• Aim of the exercise
Write every line out verbatim and omit the pictures.

• Data lines
- - -

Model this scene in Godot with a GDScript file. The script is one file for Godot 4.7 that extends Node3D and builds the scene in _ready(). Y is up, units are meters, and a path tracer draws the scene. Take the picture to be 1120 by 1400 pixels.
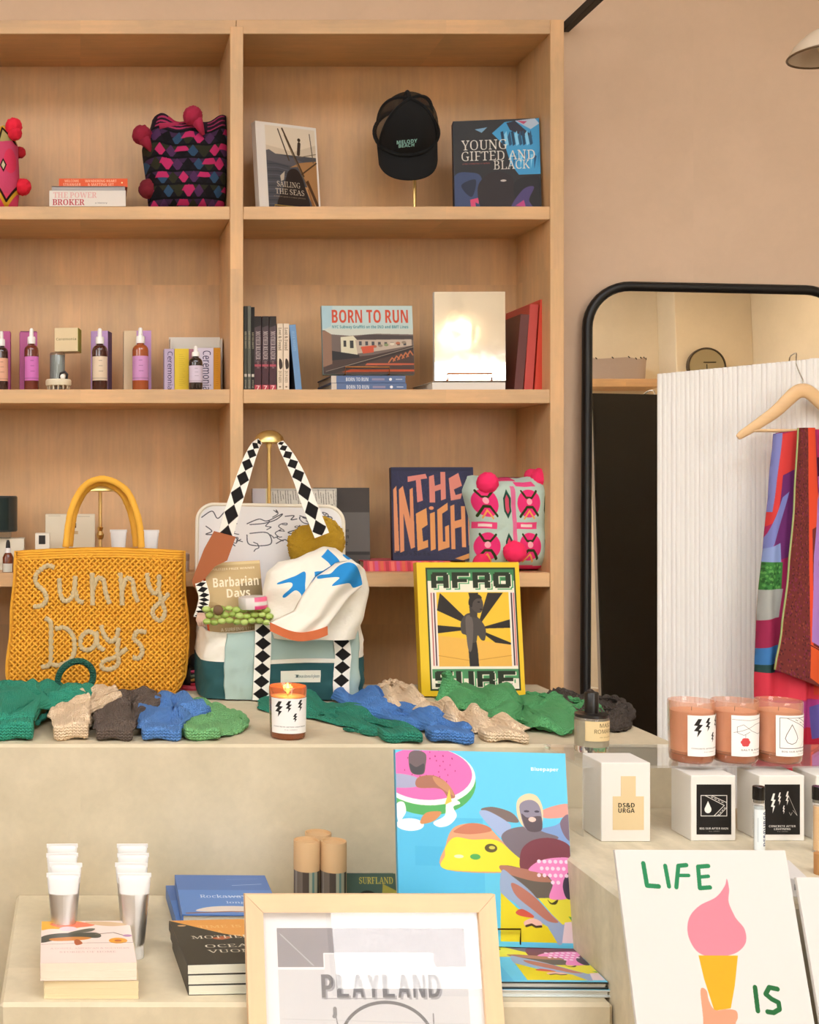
extends Node3D
# A shop corner: maple bookcase, clay-coloured display plinths, mirror and screen. Units are metres, y up.
# The camera stands at the origin at eye height and looks along -z; F, VX, VY turn a direction into a place at depth z.
const F := 1720.0
const VX := 110.0
const VY := 668.0
const H := 1.4
const SH := 3.44        # depth of the bookcase front
const BK := 3.707       # depth of its back panel
const BENCH := H - 0.534
const STEP := H - 0.665
const LOW := H - 0.8465

var rng := RandomNumberGenerator.new()
var noise := FastNoiseLite.new()
var used := {}
var mats := {}
var S1 := 0.0
var S2 := 0.0
var S3 := 0.0

func X(px: float, z: float) -> float: return (px - VX) * z / F
func Y(py: float, z: float) -> float: return H - (py - VY) * z / F
func P(px: float, py: float, z: float) -> Vector3: return Vector3(X(px, z), Y(py, z), -z)

# ---------------------------------------------------------------- things, parts
func numbered(called: String) -> String:
	var n: int = used.get(called, 0)
	used[called] = n + 1
	return called if n == 0 else "%s_%03d" % [called, n]

func tag(o: Node3D, label: String, category: String, group := "") -> void:
	o.set_meta("label", label)
	o.set_meta("category", category)
	if group: o.set_meta("group", group)

func thing(called: String, label: String, category: String, at := Vector3.ZERO, basis := Basis.IDENTITY, group := "") -> Node3D:
	var o := Node3D.new()
	o.name = numbered(called)
	add_child(o, true)
	o.transform = Transform3D(basis, at)
	tag(o, label, category, group)
	return o

func mesh_of(sts: Array) -> ArrayMesh:
	var am: ArrayMesh = null
	for st in sts:
		st.generate_normals()
		am = st.commit(am) if am else st.commit()
	return am

func part(called: String, st: SurfaceTool, m: Material, parent: Node3D, at := Vector3.ZERO, basis := Basis.IDENTITY) -> MeshInstance3D:
	var o := MeshInstance3D.new()
	o.name = called
	o.mesh = mesh_of([st])
	o.material_override = m
	parent.add_child(o, true)
	o.transform = Transform3D(basis, at)
	return o

func parts(called: String, pairs: Array, parent: Node3D) -> MeshInstance3D:   # one part with several surfaces: [[st, material], ...]
	var o := MeshInstance3D.new()
	o.name = called
	var sts := []
	for p in pairs: sts.append(p[0])
	o.mesh = mesh_of(sts)
	for i in pairs.size(): o.set_surface_override_material(i, pairs[i][1])
	parent.add_child(o, true)
	return o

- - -

• Expected answer
Model this scene in Godot with a GDScript file. The script is one file for Godot 4.7 that extends Node3D and builds the scene in _ready(). Y is up, units are meters, and a path tracer draws the scene. Take the picture to be 1120 by 1400 pixels.
extends Node3D
# A shop corner: maple bookcase, clay-coloured display plinths, mirror and screen. Units are metres, y up.
# The camera stands at the origin at eye height and looks along -z; F, VX, VY turn a direction into a place at depth z.
const F := 1720.0
const VX := 110.0
const VY := 668.0
const H := 1.4
const SH := 3.44        # depth of the bookcase front
const BK := 3.707       # depth of its back panel
const BENCH := H - 0.534
const STEP := H - 0.665
const LOW := H - 0.8465

var rng := RandomNumberGenerator.new()
var noise := FastNoiseLite.new()
var used := {}
var mats := {}
var S1 := 0.0
var S2 := 0.0
var S3 := 0.0

func X(px: float, z: float) -> float: return (px - VX) * z / F
func Y(py: float, z: float) -> float: return H - (py - VY) * z / F
func P(px: float, py: float, z: float) -> Vector3: return Vector3(X(px, z), Y(py, z), -z)

# ---------------------------------------------------------------- things, parts
func numbered(called: String) -> String:
	var n: int = used.get(called, 0)
	used[called] = n + 1
	return called if n == 0 else "%s_%03d" % [called, n]

func tag(o: Node3D, label: String, category: String, group := "") -> void:
	o.set_meta("label", label)
	o.set_meta("category", category)
	if group: o.set_meta("group", group)

func thing(called: String, label: String, category: String, at := Vector3.ZERO, basis := Basis.IDENTITY, group := "") -> Node3D:
	var o := Node3D.new()
	o.name = numbered(called)
	add_child(o, true)
	o.transform = Transform3D(basis, at)
	tag(o, label, category, group)
	return o

func mesh_of(sts: Array) -> ArrayMesh:
	var am: ArrayMesh = null
	for st in sts:
		st.generate_normals()
		am = st.commit(am) if am else st.commit()
	return am

func part(called: String, st: SurfaceTool, m: Material, parent: Node3D, at := Vector3.ZERO, basis := Basis.IDENTITY) -> MeshInstance3D:
	var o := MeshInstance3D.new()
	o.name = called
	o.mesh = mesh_of([st])
	o.material_override = m
	parent.add_child(o, true)
	o.transform = Transform3D(basis, at)
	return o

func parts(called: String, pairs: Array, parent: Node3D) -> MeshInstance3D:   # one part with several surfaces: [[st, material], ...]
	var o := MeshInstance3D.new()
	o.name = called
	var sts := []
	for p in pairs: sts.append(p[0])
	o.mesh = mesh_of(sts)
	for i in pairs.size(): o.set_surface_override_material(i, pairs[i][1])
	parent.add_child(o, true)
	return o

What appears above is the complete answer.